One day after its release, we must ask the question: did the Cole inquiry get to the bottom of the AWB scandal? And the answer is: no, nothing like it. I mentioned earlier that two Austrade officials, Ramzi Maaytah and John Finnin, met with the al-Khawam family, the 51 per cent owners of Alia, to talk about wheat contracts. Do we know any detail about what they discussed? No. Do we know what they reported back to their minister about these discussions? No. We do not know because the Cole inquiry never called them as witnesses. They should have been called. And now, mysteriously, both these Austrade officials have resigned from Austrade. It will make it pretty much impossible to call them before a Senate committee. But the Cole inquiry says that there is no evidence that Austrade knew anything about these deals. This conclusion is plain wrong. To reach it, the Cole inquiry completely overlooked the evidence of the Austrade meeting, and it also ignored the evidence of Othman al-Absi, the Alia official, that Austrade knew all about its wheat deals. It discounted Mr al-Absi’s evidence concerning the Austrade official Mr Ayyash, but at other stages in the report it uses Mr al-Absi’s evidence, treating it as accurate.

The al-Khawam family—the 51 per cent owners of Alia; Saddam Hussein owned the other 49 per cent—have an interesting background. The chairman’s father led a rebellion against the British mandate in Iraq in 1920 and against the British-backed government in 1935. Back then, of course, we were British subjects, but these are the people of the party of Sir Robert Menzies; they are the people who this party was doing business with. Sir Robert would be turning in his grave.
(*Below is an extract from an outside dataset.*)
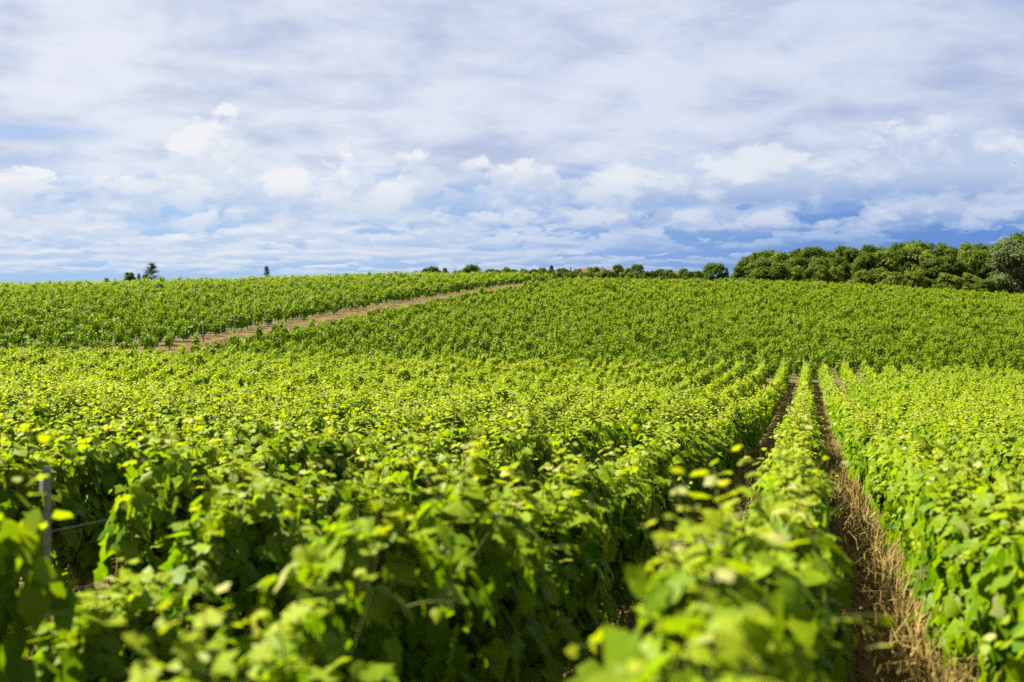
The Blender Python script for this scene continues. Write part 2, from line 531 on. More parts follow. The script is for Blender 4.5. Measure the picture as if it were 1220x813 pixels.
def vine_plan(rng, n, shoots, size_mul=1.0, length=1.02, low=0.22, wide=1.0):
    """leaf positions of one vine of the trellised hedge; x across the row, y along it"""
    ph = rng.uniform(0, 6.28, 6)
    # the leaves hang on some twelve upright canes, so the wall of leaves is grouped in vertical bunches
    nb = 12
    by = np.linspace(-length / 2, length / 2, nb) * rng.uniform(0.88, 1.0, nb) + rng.normal(0, 0.03, nb)
    bx = rng.normal(0, 0.075, nb) * wide
    bh = rng.uniform(1.16, 1.46, nb) * (1 - 0.10 * np.abs(by / (length / 2)) ** 2)
    bl = rng.uniform(low, low + 0.3, nb)
    k = rng.integers(0, nb, n)
    t = rng.beta(1.35, 1.0, n)
    z = bl[k] + (bh[k] - bl[k]) * t
    rad = (0.105 + 0.055 * np.sin(z * 9 + ph[k % 6])) * (1.1 - 0.35 * t)
    a = rng.uniform(0, 6.283, n)
    q = rng.uniform(0, 1, n) ** 0.4
    sgn = np.where(np.cos(a) >= 0, 1.0, -1.0)
    x = bx[k] * (0.4 + 0.6 * t) + 1.85 * wide * rad * q * np.cos(a)
    y = by[k] + rad * q * np.sin(a)
    P = np.stack([x, y, z], -1)
    top = (np.clip((t - 0.84) / 0.2, 0, 1) * rng.uniform(0.5, 1, n))[:, None]
    side = np.stack([np.cos(a) + 0.3 * sgn, 0.7 * np.sin(a), np.full(n, 0.42)], -1)
    N = side * (1 - top) + np.array([0, 0, 1.0]) * top + rng.normal(0, 0.36, (n, 3))
    T = np.stack([sgn * 0.4, rng.normal(0, 0.4, n), np.full(n, -0.9)], -1) * (1 - top) + rng.normal(0, 0.5, (n, 3)) * (0.3 + top)
    size = rng.normal(0.132, 0.028, n).clip(0.06, 0.20) * size_mul * (1.08 - 0.25 * t ** 3)
    tone = np.clip(rng.uniform(0, 1, n) ** 0.9 * 0.8 + 0.2 * t, 0, 1)
    yng = np.clip((rng.uniform(0, 1, n) ** 4) * 0.4 + 0.25 * np.clip((t - 0.8) / 0.2, 0, 1), 0, 1)
    lists = [[P], [N], [T], [size], [np.stack([tone, yng, rng.uniform(0, 1, n)], -1)]]
    canes = []
    for k in range(shoots):
        y0 = rng.uniform(-length / 2, length / 2)
        if rng.uniform() < 0.86:                                  # an upright tip above the hedge
            p = np.array([rng.normal(0, 0.07), y0, rng.uniform(1.1, 1.28)])
            d = norm(np.array([rng.normal(0, 0.28), rng.normal(0, 0.3), 1.0]))
            L = rng.uniform(0.16, 0.52)
            bend = np.array([rng.normal(0, 0.25), rng.normal(0, 0.25), -0.25])
        else:                                                     # a shoot leaning out of the side
            s = rng.choice([-1, 1])
            p = np.array([s * 0.16, y0, rng.uniform(0.75, 1.2)])
            d = norm(np.array([s * 0.9, rng.normal(0, 0.4), 0.35]))
            L = rng.uniform(0.2, 0.42)
            bend = np.array([0, 0, -0.9])
        m = max(3, int(L / 0.06))
        line = []
        for q in range(m):
            line.append(p.copy())
            t = q / (m - 1)
            if q > 0:
                sd = 1 if q % 2 else -1
                sid = norm(np.cross(d, rng.normal(0, 1, 3)))
                lists[0].append((p + sid * 0.03)[None])
                lists[1].append((d * 0.5 + np.array([0, 0, 0.7]) + rng.normal(0, 0.4, 3))[None])
                lists[2].append((sid * sd + np.array([0, 0, -0.25]))[None])
                lists[3].append(np.array([(0.135 - 0.090 * t) * rng.uniform(0.8, 1.2) * size_mul]))
                lists[4].append(np.array([[rng.uniform(0.4, 1), np.clip(0.25 + 0.75 * t * rng.uniform(0.6, 1.2), 0, 1),
                                           (0.995 if rng.uniform() < 0.28 else 0.3) if t > 0.75 else rng.uniform(0, 0.9)]]))
            p = p + d * (L / m)
            d = norm(d + bend * (0.8 / m))
        canes.append(line)
    return [np.concatenate(a) for a in lists], canes


def trunk_geo(rng, seg=7):
    gg = Geo()
    a, b = rng.normal(0, 0.03), rng.normal(0, 0.04)
    pts = [(0, 0, -0.05), (a, b, 0.18), (-a * 0.6, b * 1.5, 0.38), (a * 0.3, b * 0.6, 0.56), (0, 0, 0.66)]
    gg.tube(pts, [0.038, 0.031, 0.027, 0.032, 0.022], seg)
    gg.tube([(0, 0, 0.6), (0.01, 0.16, 0.70), (0, 0.40, 0.74)], [0.02, 0.014, 0.008], 5)
    gg.tube([(0, 0, 0.6), (-0.01, -0.16, 0.69), (0, -0.38, 0.73)], [0.02, 0.014, 0.008], 5)
    return gg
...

The Cole report also fails to deal with other issues. It did not call the AusAID personnel who took over the AWB contract just before the outbreak of war. So we do not know just how the AusAID personnel were greeted when they contacted Alia to arrange delivery of the wheat, as documents before the Cole inquiry said they did. But we can imagine that not since Pauline Hanson’s ‘Please explain’ would there have been such galloping incomprehension as that which Alia would have shown on receiving such inquiries. Alia, after all, delivered kickbacks not wheat. But did the Cole inquiry investigate these matters? No. No AusAID personnel were summoned as witnesses, so we do not know what AusAID found out about these contracts or what the government’s own aid agency reported back to the minister about them.

I also note the inquiry’s conclusion that there was no evidence that Norman Davidson-Kelly had any influence over the Howard government. Mr Davidson-Kelly was the mastermind of the Tigris deal, an extraordinary scheme to defraud the UN oil for food program. Yet we know that Mr Davidson-Kelly is a long-term friend of the former Leader of the Government in the Senate Robert Hill, and dined with him regularly over a 10-year period. There certainly is evidence that he could have influenced the Howard government.
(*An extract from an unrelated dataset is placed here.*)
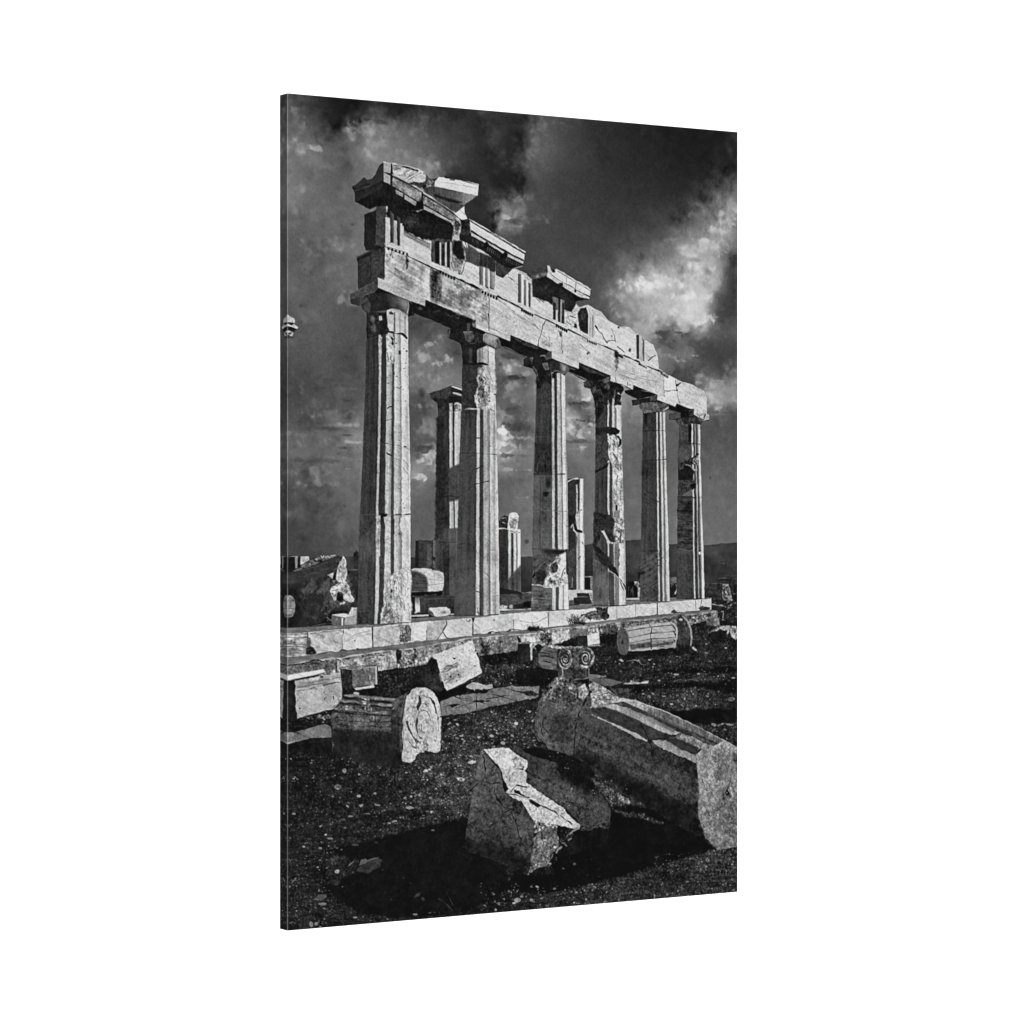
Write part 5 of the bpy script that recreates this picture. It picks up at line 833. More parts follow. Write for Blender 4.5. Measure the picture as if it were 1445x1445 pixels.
fill('C', '660 1190 740 1175 830 1160 920 1130 1000 1190 1030 1230 1025 1290 985 1305 780 1340 740 1230 665 1248', .11, 'plain', r=.6); fill('C', '660 1192 730 1182 745 1235 668 1246', .13, 'mottle'); fill('F', '440 382 480 352 560 345 700 352 742 375 745 400 700 432 600 445 500 455 470 430', .32, 'mottle', a=.7, r=.4); fill('F', '560 350 700 356 740 385 700 425 620 410', .36, 'mottle', r=.6, soft=6); fill('F', '445 380 480 355 520 440 490 450', .24, 'mottle', soft=4); line('F', '690 430 740 400', 1.6, .62)
fill('C', '830 1160 920 1130 925 1185 850 1195', .28, 'mottle', a=.8, r=.8); fill('C', '920 1125 1106 1200 1100 1258 920 1188', .74, 'marble', a=.8, r=.4); line('C', '925 1190 1100 1260', 1.3, .14, .7)
part('printed_capital', 'broken capital of the sixth column')
fill('F', '748 462 870 448 870 430 1000 410 1050 440 1110 480 1095 540 1070 570 960 560 850 575 805 522 755 518', .13, 'mottle', a=.6, r=.6); fill('F', '750 462 870 450 868 505 760 518', .25, 'mottle', a=.5, r=.4); fill('F', '870 425 950 440 950 500 870 500', .07, 'plain'); fill('F', '955 430 1005 410 1005 470 955 480', .2, 'mottle'); fill('F', '815 525 880 515 900 580 855 575', .22, 'mottle', r=1)
fill('F', '940 500 1040 500 1090 530 1060 560 950 545', .17, 'rough', a=.7, r=1); fill('F', '1040 500 1090 490 1095 535 1060 560', .36, 'rough', r=1); fill('F', '1005 408 1130 460 1110 520 1050 500 1005 470', .66, 'rough', a=.8, r=.7); fill('F', '1120 465 1158 470 1155 525 1105 528', .66, 'marble', r=.5); line('F', '1120 470 1105 520', 1.6, .12); line('F', '1105 532 1155 530', 1.6, .1)

# ------------------------------------------------------------------ blocks and drums in front of the steps
part('printed_block', 'long pale block in front of the step at the left edge, under a thin bright slab')
fill('M', '100 725 190 718 215 1130 100 1135', .095, 'plain', r=.8); fill('M', '188 728 655 635 668 720 665 905 605 1010 400 1060 212 1112 195 990', .62, 'marble', a=1.0, r=.9); fill('M', '190 760 400 715 660 670 660 745 420 790 195 830', .56, 'layers', a=.8, r=2, soft=5); lines('M', '195 800 300 780 480 750 660 740/420 730 520 710 650 690/200 830 400 800', w=1.1, tone=.34, r=1.2); line('M', '480 770 520 760 590 745', 2.6, .16, r=1.2); oval('M', 460, 685, 18, 7, .25)
for x, y in ((485, 843), (503, 893), (488, 910), (215, 928), (235, 1008)):
    oval('M', x, y, 7, 8, .12, None, own=False)
line('M', '580 885 583 910', 1.3, .2); line('M', '215 1110 400 1060 600 1010', 1.6, .10); fill('M', '650 880 668 905 605 1010 560 1000', .56, 'mottle', r=1)
fill('M', '310 1100 480 1060 560 1080 545 1115 330 1120', .3, 'rough', a=1.5, r=2)
part('printed_slab', 'thin bright slab lying on the long block')
fill('M', '60 668 110 672 250 645 480 608 496 640 300 685 112 726 60 715', .76, 'marble', a=.5, r=.4); line('M', '112 724 300 688 490 645', 1, .3)
part('printed_block', 'squat block with one dark side, leaning on the lower step')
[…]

The Howard government frequently claims that it is the only government around the world taking action in response to the Volcker report. Not true. The Australian’s New York correspondent, David Nason, today reports that people who rorted the oil for food program have been prosecuted or are being prosecuted in a range of countries around the world. In the United States, a New York court found a South Korean businessman guilty of accepting bribes from Saddam Hussein’s regime. He is awaiting sentence and could reportedly serve five to 12 years. A co-conspirator, an Iraqi-American businessman, has also pleaded guilty to offences. Two Texas oilmen have been charged by a federal grand jury in New York with manipulation of the UN program. In Paris, the No. 2 at oil company Total was charged last month with paying illegal commissions to obtain favours for the oil group in Iraq. A former senior Total executive has been charged with similar offences. Both are expected to go on trial next year. In India, the national Enforcement Directorate has asked six people, including India’s former foreign minister, to show cause why they should not be charged over the scandal.